The reasonable expectations doctrine will prevent the named "insured/household resident exclusion" in the umbrella or excess policy (the "PLUP") from being enforced only if you find from the evidence that Defendant, Barbara Grabowski has proved one or more of the following circumstances:
1. The insured did not receive full and adequate notice of the exclusion in question, and the exclusion is either unusual or unexpected, or one that emasculates apparent coverage; or
2. Some activity which can be reasonably attributed to the insurer would create an objective impression of coverage in the mind of a reasonable insured; or
3. Some activity which can be reasonably attributable to the insurer induced the Hedges reasonably to believe that they had coverage, even though such coverage otherwise would be excluded by the named "insured/household resident exclusion".
If you find that Defendant, Barbara Grabowski has met her burden of proof and that the "insured/household resident *279 exclusion" must be enforced and your verdict must be for State Farm Fire & Casualty Insurance Co.

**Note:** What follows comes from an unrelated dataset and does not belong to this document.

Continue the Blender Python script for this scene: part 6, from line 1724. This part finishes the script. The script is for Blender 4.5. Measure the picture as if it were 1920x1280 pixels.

¶ 10 The jury returned a verdict in favor of Grabowski, finding that the doctrine of reasonable expectations prevented enforcement of Exclusion Ten. The jury also answered a special interrogatory posed by the trial court, stating that a reasonable consumer under the facts and circumstances of this case would not have purchased the umbrella policy if he or she had known it contained Exclusion Ten.